For the first time, a swift American exit from Iraq seems a real possibility. But what would that policy mean for Iraq, for its neighbors, and for the United States?

In most of the plans under consideration, some US forces would remain to defend Iraqi borders, train security forces, and go after al-Qaeda. But American troops would no longer protect Iraqi civilians, or contain all the fighting we've seen between various religious and political factions.

The trouble in trying to determine what-happens-if-we-pull-out is that expert opinions are as divided on the question of the aftermath of an exit as they are on the question of whether to exit. And, of course, nobody has a working crystal ball.

Reuel Marc Gerecht is a very smart Middle East expert at the American Enterprise Institute. He writes that "an enormous, quite possible genocidal, Sunni-Shiite clash exploding around American convoys fleeing south" is what would follow a US pullout. He argues that the senators who are now so quick to embrace the withdrawal recommendations of the Baker-Hamilton report should bear in mind that it "lacked any sustained description of the…consequences of a shattered Iraq."

He warns of the dominance of the majority Shiites in Iraq with backing from a strengthened (and terrorist-supporting) Iran. He warns of Iraqi Sunnis—allied with al Qaeda—fleeing to Jordan and threatening the moderate government there. And he warns that with Jordan in trouble "peaceful Palestinian evolution on the West Bank of the Jordan river is about as likely as the discovery of the Holy Grail." He warns of destabilized Sunni leadership in Egypt and Saudi Arabia racing to obtain nuclear weapons to compete with a nuclear Iran. He warns of a weakened America less able to defend Afghanistan from a resurgent Taliban. In short, Gerecht believes all hell would break lose.

It is at this point that I'm reminded of Harry Truman's wish that he would only hire one-handed economists. Because with Iraq, as with the economy, there is another hand.
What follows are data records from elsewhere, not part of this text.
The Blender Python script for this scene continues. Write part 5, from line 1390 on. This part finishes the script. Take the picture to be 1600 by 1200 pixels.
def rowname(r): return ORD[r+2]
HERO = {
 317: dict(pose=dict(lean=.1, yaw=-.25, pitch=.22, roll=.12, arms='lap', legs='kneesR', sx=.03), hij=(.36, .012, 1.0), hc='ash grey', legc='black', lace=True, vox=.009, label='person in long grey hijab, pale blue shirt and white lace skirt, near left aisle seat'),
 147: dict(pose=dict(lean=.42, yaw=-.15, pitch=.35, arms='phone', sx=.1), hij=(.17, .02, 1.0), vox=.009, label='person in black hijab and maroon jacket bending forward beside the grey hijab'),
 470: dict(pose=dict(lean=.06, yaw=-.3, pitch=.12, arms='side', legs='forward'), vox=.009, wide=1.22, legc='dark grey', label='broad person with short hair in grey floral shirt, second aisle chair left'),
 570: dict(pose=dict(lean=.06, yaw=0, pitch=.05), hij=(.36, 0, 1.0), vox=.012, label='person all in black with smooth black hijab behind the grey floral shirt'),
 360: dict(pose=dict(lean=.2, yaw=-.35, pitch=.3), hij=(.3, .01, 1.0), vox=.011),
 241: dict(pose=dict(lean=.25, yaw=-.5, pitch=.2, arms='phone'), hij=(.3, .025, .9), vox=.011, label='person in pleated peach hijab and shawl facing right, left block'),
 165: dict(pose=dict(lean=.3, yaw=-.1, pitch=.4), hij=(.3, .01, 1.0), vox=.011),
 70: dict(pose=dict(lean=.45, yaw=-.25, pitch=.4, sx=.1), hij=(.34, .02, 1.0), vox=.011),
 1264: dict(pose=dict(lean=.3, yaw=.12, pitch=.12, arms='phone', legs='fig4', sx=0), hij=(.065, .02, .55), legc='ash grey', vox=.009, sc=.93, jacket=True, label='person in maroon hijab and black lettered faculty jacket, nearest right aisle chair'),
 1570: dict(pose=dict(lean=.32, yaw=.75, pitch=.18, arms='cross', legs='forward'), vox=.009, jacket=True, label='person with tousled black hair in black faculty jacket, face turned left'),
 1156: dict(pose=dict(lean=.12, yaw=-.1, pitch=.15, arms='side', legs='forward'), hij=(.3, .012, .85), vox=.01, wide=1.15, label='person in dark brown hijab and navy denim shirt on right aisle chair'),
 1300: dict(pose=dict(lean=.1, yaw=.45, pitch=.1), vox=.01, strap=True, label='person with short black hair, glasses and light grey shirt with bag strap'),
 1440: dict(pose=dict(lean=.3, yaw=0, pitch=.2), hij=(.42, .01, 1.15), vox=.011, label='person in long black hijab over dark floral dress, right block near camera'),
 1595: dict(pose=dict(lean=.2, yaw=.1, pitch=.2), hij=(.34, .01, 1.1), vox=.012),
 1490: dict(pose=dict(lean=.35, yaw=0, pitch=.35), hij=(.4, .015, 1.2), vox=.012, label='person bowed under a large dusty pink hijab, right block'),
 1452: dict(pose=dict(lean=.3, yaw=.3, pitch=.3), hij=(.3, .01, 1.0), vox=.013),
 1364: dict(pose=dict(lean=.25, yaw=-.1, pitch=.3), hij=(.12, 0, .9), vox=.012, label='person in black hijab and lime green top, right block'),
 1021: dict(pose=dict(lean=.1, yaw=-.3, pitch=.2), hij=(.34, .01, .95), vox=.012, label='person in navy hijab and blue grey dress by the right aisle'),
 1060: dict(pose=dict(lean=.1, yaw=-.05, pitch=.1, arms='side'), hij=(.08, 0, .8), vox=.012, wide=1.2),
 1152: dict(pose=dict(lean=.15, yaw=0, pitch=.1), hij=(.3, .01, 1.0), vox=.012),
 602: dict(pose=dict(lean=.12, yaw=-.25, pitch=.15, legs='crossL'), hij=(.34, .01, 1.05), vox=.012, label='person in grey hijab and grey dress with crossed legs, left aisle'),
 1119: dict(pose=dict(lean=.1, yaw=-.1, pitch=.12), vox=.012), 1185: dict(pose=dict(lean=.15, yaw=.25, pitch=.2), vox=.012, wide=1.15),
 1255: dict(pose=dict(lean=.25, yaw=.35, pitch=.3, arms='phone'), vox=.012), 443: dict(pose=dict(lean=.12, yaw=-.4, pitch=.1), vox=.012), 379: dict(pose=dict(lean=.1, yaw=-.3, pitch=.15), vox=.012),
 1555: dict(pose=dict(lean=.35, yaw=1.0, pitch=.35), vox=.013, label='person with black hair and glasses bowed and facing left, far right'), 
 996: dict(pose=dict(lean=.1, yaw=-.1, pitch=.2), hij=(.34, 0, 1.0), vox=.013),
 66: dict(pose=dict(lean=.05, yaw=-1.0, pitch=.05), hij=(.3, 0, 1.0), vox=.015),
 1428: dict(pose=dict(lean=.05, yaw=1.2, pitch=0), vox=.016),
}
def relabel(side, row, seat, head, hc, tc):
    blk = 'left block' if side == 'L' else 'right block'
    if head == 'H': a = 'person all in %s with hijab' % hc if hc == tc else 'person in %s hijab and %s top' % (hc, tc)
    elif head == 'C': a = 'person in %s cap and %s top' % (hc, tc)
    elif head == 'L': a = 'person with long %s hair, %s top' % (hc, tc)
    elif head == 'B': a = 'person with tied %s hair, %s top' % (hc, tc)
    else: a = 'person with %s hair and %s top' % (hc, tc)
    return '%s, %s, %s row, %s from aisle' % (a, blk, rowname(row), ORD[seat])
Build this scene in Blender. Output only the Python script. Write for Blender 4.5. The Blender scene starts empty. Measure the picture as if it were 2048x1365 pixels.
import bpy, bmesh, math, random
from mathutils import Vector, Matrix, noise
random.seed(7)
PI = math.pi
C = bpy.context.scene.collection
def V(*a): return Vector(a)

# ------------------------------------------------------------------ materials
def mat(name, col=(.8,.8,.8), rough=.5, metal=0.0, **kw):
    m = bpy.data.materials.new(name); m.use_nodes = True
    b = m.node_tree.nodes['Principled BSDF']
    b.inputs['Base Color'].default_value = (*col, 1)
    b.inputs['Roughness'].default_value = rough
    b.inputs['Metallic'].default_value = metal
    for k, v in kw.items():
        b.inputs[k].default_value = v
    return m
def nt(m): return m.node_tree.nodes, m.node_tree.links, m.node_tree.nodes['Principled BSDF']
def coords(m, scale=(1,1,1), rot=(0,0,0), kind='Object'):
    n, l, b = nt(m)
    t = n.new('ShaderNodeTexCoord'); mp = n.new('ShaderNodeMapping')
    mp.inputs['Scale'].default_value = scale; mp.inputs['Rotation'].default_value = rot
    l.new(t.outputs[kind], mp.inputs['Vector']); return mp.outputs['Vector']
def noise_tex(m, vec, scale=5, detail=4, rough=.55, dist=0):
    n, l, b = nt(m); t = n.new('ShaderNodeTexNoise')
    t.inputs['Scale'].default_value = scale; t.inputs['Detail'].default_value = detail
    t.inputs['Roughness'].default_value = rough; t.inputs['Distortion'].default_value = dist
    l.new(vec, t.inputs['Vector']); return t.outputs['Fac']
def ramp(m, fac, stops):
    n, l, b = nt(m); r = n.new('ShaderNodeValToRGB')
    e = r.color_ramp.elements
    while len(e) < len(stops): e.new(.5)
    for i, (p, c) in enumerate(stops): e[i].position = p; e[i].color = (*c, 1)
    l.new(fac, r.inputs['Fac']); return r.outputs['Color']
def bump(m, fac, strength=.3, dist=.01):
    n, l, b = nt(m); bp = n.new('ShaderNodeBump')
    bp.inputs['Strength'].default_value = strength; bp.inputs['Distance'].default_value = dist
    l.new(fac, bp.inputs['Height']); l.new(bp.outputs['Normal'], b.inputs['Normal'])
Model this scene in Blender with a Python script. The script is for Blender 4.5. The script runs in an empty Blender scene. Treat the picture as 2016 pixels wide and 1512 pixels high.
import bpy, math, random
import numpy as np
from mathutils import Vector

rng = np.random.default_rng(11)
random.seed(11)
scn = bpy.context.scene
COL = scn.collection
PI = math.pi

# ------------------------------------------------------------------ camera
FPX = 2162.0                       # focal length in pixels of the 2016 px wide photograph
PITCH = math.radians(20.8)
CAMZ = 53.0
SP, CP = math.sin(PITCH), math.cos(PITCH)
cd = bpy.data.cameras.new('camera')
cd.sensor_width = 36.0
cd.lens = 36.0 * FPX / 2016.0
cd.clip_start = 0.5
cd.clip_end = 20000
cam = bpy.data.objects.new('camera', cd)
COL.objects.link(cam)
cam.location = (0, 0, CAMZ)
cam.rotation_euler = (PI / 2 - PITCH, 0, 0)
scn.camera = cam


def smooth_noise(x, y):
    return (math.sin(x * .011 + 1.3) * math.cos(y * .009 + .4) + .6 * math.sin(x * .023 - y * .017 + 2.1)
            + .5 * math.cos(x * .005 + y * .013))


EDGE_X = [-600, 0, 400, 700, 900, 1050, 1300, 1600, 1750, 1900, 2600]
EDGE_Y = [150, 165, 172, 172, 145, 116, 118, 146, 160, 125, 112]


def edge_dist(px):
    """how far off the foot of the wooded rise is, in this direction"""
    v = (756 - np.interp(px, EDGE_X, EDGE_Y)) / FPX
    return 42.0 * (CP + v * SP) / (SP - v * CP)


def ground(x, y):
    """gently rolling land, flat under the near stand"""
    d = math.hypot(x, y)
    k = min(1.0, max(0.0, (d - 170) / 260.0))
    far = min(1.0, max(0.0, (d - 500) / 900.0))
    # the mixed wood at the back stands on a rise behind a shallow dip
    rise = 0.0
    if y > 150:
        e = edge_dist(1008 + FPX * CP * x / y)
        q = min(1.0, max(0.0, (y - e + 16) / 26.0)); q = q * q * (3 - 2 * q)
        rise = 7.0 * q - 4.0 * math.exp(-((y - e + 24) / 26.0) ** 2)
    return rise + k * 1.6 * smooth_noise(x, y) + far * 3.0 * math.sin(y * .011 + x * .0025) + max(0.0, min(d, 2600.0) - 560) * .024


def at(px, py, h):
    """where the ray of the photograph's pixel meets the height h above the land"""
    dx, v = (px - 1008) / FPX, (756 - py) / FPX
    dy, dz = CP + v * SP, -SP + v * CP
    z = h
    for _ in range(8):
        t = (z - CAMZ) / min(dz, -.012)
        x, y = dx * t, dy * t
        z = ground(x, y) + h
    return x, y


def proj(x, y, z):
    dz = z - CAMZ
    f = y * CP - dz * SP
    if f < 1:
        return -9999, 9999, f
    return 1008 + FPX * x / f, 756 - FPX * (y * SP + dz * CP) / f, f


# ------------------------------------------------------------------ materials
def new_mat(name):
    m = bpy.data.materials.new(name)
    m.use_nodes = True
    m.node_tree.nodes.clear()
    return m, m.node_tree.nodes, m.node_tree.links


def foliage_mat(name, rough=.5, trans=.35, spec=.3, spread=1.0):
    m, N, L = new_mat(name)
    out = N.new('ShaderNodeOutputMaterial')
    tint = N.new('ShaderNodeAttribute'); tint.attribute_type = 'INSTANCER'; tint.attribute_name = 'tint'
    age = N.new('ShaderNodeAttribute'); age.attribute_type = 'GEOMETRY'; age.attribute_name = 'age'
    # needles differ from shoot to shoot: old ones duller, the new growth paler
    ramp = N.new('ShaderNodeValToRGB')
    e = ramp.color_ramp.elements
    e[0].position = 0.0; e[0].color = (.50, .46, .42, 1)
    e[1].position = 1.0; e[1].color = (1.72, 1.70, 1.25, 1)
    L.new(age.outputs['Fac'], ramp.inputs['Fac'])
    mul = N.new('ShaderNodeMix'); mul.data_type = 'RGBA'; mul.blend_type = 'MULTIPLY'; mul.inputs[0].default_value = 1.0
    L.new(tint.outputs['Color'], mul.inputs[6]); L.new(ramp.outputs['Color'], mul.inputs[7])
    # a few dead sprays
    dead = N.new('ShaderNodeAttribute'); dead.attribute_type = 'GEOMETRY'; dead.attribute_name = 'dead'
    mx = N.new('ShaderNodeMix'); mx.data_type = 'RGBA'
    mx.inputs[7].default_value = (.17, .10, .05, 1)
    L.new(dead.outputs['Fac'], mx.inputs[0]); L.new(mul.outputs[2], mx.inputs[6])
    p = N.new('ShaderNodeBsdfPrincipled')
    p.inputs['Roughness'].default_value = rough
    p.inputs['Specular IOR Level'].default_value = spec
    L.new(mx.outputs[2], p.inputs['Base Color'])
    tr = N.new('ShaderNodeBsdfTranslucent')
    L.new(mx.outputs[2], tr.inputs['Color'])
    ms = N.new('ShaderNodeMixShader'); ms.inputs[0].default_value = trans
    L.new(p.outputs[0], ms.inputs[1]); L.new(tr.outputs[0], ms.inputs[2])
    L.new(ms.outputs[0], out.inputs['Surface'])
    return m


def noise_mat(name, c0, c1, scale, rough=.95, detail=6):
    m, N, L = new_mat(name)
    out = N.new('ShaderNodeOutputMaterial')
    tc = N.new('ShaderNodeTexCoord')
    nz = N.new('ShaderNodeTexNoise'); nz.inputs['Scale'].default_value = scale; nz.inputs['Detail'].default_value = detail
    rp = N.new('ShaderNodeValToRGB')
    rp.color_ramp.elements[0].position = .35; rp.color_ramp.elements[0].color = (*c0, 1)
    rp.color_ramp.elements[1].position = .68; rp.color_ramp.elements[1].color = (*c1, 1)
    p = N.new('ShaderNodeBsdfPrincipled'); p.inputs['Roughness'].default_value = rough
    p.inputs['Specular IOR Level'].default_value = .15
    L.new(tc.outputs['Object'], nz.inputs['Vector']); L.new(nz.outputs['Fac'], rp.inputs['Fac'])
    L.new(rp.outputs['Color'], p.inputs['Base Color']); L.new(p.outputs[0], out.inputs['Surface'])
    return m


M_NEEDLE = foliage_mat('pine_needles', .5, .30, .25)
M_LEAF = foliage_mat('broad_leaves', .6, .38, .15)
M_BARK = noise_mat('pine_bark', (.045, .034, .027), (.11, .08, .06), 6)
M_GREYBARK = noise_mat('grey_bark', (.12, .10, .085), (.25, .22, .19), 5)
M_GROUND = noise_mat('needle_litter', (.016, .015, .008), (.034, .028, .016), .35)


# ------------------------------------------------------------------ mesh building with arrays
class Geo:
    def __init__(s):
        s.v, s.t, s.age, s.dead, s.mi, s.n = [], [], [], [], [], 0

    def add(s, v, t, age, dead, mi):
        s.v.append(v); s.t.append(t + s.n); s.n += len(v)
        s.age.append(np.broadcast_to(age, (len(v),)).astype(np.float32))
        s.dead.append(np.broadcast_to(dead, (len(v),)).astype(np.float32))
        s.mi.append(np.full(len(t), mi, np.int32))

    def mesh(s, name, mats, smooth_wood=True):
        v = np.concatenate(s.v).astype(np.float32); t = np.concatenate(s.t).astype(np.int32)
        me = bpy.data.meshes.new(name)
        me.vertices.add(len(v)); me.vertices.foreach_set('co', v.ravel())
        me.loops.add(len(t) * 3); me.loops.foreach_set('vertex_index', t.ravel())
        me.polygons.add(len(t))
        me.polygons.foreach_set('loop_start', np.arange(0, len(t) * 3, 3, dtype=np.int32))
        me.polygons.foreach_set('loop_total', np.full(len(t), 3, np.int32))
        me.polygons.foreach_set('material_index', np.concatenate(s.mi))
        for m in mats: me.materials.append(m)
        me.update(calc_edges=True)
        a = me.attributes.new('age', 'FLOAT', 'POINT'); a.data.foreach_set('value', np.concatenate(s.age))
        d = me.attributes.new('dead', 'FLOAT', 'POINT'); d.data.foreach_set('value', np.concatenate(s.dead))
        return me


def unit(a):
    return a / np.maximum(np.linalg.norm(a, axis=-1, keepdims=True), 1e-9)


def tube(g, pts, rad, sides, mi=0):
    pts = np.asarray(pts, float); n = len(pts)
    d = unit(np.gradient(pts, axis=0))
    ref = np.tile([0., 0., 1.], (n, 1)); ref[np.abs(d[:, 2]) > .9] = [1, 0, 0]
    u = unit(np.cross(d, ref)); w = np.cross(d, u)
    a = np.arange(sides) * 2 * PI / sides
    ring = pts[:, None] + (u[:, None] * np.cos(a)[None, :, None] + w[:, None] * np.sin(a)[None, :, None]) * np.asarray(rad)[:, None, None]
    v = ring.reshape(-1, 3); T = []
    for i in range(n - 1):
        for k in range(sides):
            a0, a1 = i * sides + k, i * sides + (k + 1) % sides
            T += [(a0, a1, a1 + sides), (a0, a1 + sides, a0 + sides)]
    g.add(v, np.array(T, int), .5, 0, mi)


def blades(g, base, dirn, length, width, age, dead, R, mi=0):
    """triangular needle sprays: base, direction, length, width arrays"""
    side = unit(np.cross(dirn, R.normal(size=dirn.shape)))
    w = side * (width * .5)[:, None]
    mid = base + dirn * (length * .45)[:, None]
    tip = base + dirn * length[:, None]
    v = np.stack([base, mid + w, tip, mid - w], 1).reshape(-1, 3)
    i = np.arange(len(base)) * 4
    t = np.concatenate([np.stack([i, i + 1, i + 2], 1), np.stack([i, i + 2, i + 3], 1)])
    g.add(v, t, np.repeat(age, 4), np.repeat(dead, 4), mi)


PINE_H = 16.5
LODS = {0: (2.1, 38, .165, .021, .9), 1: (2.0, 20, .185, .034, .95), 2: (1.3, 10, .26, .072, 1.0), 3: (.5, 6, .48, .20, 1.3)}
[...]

Nir Rosen is a very smart Middle East expert at the New America Foundation. He writes that a "potential" civil war is in fact already underway "in large part because of the American presence" in Iraq. He argues that, in staying, the US is fueling—not putting out—the sectarian fires. The Sunnis and Shia would be better able to compromise, he writes, because they wouldn't be branded as traitors by their constituents for working with a de facto American government. He argues that most of the insurgency is a resistance to American occupation—"nationalism, not intramural rivalry." The insurgents fight as revenge for their treatment by US troops who raided their homes, and killed their relatives, in anti-terror campaigns. He writes that foreign jihadists represent only a tiny percentage of the violence and that they want a Muslim super-state, which is fundamentally at odds with what the Iraqis want, a strong Iraq. Iran and other undesirables in the region would be no more powerful because "Iraqis are fiercely nationalist—even the country's Shittes resent Iranian meddling."

In the end, I think Stanford's Jared Diamond put it best. He said that "any speculation as to what will happen following an American military withdrawal is just that, speculation." And the only way to know what will happen is to watch—and pray.